Determine how many lines include the string "scene". Output that number only.

------------------------------

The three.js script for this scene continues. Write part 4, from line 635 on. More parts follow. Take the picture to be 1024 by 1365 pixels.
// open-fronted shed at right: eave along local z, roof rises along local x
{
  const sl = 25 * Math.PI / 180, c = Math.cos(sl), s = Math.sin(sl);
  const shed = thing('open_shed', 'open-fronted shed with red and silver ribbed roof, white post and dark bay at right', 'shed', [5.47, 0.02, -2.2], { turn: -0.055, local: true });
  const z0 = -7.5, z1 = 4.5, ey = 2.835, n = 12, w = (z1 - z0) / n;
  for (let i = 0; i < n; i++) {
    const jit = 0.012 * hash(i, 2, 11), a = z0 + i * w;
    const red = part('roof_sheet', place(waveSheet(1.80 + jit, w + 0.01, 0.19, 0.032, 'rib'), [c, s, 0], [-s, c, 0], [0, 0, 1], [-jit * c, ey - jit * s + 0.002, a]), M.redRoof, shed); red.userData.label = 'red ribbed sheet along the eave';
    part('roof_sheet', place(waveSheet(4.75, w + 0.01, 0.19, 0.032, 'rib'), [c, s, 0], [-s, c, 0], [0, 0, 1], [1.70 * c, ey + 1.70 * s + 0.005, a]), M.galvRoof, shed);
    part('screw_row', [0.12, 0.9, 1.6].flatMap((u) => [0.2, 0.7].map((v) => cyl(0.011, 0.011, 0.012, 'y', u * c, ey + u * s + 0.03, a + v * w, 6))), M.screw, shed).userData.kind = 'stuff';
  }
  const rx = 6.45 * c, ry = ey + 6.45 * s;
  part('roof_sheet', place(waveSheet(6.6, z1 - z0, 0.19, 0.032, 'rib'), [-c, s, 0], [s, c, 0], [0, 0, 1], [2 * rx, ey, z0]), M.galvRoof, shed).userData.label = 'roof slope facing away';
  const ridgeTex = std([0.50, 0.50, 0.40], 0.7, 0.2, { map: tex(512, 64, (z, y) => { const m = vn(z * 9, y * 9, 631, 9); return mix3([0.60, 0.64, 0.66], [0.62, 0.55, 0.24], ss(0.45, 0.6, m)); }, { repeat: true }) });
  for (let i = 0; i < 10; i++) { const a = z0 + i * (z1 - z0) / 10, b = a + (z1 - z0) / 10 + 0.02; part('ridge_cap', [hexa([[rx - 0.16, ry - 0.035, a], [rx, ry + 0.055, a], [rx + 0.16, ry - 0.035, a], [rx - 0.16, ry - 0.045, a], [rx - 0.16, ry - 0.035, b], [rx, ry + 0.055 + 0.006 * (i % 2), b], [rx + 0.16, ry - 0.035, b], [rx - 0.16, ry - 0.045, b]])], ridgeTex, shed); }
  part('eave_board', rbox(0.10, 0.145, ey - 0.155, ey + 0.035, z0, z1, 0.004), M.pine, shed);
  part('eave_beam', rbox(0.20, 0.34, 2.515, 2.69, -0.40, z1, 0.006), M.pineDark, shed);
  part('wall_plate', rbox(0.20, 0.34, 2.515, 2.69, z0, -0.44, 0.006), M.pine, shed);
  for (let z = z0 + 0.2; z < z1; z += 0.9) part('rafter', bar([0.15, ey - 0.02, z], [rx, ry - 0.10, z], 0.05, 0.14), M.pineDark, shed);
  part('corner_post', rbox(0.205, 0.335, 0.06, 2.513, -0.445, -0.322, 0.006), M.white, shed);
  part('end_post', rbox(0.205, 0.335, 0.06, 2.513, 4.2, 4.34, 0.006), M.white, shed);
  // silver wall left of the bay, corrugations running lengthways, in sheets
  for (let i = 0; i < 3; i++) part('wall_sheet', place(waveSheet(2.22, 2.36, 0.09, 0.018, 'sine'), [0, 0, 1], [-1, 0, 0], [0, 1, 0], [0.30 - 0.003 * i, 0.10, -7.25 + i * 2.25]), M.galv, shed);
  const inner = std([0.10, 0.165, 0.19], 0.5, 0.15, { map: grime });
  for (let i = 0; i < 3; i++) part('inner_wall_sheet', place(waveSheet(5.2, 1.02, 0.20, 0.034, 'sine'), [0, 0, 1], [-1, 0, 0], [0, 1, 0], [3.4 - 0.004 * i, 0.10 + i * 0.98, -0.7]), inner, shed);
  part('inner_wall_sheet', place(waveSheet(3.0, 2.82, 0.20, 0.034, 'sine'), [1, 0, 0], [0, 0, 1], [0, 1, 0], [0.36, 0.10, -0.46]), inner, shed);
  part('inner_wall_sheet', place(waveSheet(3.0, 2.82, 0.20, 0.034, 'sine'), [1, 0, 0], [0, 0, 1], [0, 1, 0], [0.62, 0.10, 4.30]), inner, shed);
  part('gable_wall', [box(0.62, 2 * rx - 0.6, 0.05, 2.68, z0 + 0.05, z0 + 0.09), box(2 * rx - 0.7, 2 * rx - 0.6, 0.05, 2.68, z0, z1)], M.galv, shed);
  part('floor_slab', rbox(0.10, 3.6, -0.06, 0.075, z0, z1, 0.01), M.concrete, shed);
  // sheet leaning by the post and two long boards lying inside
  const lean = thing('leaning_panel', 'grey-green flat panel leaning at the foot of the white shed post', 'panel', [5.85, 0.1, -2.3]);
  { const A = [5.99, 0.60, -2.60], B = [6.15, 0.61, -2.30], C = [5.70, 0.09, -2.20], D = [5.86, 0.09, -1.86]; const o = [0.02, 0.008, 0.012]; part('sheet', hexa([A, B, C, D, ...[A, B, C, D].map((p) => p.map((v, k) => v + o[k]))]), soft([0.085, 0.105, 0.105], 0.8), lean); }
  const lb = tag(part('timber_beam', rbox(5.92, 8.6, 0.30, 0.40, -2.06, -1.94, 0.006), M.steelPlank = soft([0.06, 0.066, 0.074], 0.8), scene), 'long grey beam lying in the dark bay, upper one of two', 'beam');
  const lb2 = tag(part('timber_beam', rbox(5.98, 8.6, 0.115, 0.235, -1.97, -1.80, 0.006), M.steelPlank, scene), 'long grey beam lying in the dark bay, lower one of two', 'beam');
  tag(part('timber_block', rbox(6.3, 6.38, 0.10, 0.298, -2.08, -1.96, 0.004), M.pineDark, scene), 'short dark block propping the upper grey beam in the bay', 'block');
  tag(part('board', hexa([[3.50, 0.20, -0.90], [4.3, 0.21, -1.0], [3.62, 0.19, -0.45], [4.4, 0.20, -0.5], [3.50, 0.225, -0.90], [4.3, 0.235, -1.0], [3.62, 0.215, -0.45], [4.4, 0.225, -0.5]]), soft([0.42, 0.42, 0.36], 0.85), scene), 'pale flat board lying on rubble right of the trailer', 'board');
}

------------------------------

→ Answer in full: 5